If you’re like most women, you’ve been highlighting, strobing, baking, sculpting and contouring your face now, and you’ve gotten pretty good at it. All of these are wonderful opportunities enable you to get the look that you might not have been born with, but you still want it, anyway. They all carry enormous power to visually render some techniques that mirror those done by leading plastic surgeons for a whole lot more money and time. With all of these distinctive processes by which makeup can be applied, the face is pretty much covered. This is not to say that it’s over–surely there will be more effects to follow, and we can only imagine what they might be at this point. For now, we’ve got a lot to work with, thankfully. Let’s move on to hair.

Hair strobing

What’s Good for the Face is Good for the Hair, Right?
Although it initially began as a way of visually shaping, accenting and defining women’s facial features by specific application techniques of makeup, strobing appears to have expanded to include the rest of the head. Now, welcome in strobing for hair! Leading hair stylists who specialize in color have expounded on the whole face effects aspect and have developed incredible results from using the same basic format in facial cosmetics and translated those techniques into the same type of results using hair coloration products and methods.

One preliminary form of disclosure: If it has to be something practiced by Kim Kardashian, you’re out of luck there. New mom to Saint still sports one dark monotone atop her diva-mom head. This is not to say, however, that the maven of makeup will not at some point go there–it’s just that she has not done so yet.

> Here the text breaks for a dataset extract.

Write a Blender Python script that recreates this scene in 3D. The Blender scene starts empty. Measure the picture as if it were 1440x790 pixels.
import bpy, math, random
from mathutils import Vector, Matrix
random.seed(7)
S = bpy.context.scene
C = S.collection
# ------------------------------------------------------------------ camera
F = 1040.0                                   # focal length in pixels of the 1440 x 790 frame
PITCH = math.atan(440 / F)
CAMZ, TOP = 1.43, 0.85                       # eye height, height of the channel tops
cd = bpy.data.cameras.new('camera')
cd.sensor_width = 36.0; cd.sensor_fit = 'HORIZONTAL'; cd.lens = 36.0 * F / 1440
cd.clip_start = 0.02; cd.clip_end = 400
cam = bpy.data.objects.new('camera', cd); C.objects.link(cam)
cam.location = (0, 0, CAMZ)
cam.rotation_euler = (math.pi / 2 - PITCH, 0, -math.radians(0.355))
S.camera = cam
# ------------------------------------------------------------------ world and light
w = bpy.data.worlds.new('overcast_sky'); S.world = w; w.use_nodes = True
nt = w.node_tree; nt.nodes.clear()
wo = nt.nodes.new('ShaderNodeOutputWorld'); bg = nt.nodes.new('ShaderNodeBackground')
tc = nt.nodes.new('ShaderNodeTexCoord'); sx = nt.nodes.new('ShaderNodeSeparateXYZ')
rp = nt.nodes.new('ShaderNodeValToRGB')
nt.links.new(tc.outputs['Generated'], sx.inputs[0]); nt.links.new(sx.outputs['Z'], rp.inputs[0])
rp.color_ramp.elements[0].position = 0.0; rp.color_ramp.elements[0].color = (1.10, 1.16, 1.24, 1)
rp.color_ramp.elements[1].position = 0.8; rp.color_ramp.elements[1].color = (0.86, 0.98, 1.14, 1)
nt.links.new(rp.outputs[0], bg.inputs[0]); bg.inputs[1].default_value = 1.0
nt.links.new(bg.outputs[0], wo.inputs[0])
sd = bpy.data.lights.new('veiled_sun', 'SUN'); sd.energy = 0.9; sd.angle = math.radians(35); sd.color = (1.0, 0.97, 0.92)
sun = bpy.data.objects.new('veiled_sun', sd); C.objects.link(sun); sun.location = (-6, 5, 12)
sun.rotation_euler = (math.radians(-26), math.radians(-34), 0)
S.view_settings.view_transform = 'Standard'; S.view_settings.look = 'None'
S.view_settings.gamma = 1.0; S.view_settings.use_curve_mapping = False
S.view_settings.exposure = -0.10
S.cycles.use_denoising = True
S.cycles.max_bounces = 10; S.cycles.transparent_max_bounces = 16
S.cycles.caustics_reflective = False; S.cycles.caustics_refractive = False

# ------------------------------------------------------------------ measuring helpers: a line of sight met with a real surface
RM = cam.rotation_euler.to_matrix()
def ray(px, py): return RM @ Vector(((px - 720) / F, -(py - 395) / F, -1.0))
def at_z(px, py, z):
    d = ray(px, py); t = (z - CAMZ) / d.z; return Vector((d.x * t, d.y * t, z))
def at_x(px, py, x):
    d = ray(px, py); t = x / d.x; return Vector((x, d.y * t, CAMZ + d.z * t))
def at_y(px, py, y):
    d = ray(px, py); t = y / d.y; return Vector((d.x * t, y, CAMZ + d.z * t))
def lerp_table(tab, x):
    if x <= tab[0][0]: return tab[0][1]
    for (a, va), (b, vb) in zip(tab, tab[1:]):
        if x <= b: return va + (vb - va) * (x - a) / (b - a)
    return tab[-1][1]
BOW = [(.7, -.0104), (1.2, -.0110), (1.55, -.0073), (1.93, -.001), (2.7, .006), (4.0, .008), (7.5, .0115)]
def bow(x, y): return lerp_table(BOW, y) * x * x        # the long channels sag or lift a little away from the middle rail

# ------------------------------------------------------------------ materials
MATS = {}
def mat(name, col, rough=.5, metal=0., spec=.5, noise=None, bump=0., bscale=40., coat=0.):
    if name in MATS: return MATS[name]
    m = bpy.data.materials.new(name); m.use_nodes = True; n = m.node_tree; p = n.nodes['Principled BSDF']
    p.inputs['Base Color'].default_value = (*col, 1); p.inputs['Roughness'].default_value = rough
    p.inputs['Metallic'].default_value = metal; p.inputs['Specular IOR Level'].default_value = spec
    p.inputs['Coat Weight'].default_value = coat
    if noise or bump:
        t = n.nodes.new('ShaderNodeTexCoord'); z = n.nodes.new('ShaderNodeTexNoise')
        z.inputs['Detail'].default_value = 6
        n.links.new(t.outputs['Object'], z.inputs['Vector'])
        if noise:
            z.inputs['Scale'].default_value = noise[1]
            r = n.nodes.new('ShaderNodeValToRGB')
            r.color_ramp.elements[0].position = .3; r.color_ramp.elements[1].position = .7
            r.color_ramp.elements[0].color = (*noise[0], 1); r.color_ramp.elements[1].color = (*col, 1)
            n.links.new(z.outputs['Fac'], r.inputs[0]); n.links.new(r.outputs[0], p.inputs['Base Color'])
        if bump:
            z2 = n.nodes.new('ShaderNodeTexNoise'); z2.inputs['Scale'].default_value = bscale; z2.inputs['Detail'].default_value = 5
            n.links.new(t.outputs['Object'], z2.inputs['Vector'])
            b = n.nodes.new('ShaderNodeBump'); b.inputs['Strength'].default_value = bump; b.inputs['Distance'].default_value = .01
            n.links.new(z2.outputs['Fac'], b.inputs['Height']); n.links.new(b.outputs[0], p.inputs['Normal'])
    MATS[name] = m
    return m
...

Importance of Understanding the Canvas First
Like every other form of hair coloring– and color in general when it comes to beauty– it (color) is never a straightforward “one size” for everyone kind of thing. There are warm colors and cool colors and each person has skin coloring that will fit one or the other, and then there are specific skin tones along with the hair color you were born with. And when you’re engaging in a cosmetic process that leads the eyes to specific points, it’s necessary to take the shape of the face into consideration too, for obvious reasons.

What is Hair Strobing 
A bit similar to facial strobing, the hair strobing process operates from a basic determination to first identify those areas of the hair that would be the most likely areas where the sun’s light would directly fall. With those particular strands distinguished from the rest of the hair, the color stylist works with coloring mixed to be two shades lighter and two shades darker than your natural hair. Ultimately, what you wind up with are three different shades that are the ideal number for adding in sheer dimension to the relatively 2D hair. By starting in the same color family, you avoid any conflict with regard to the best color to suit you. Strobing offers a bit more contrast than the trending balayage, and with it, you get unique results that are not exactly easy to explain, but one thing’s for sure–hair strobing has got to be the most gorgeous process for coloring hair, yet!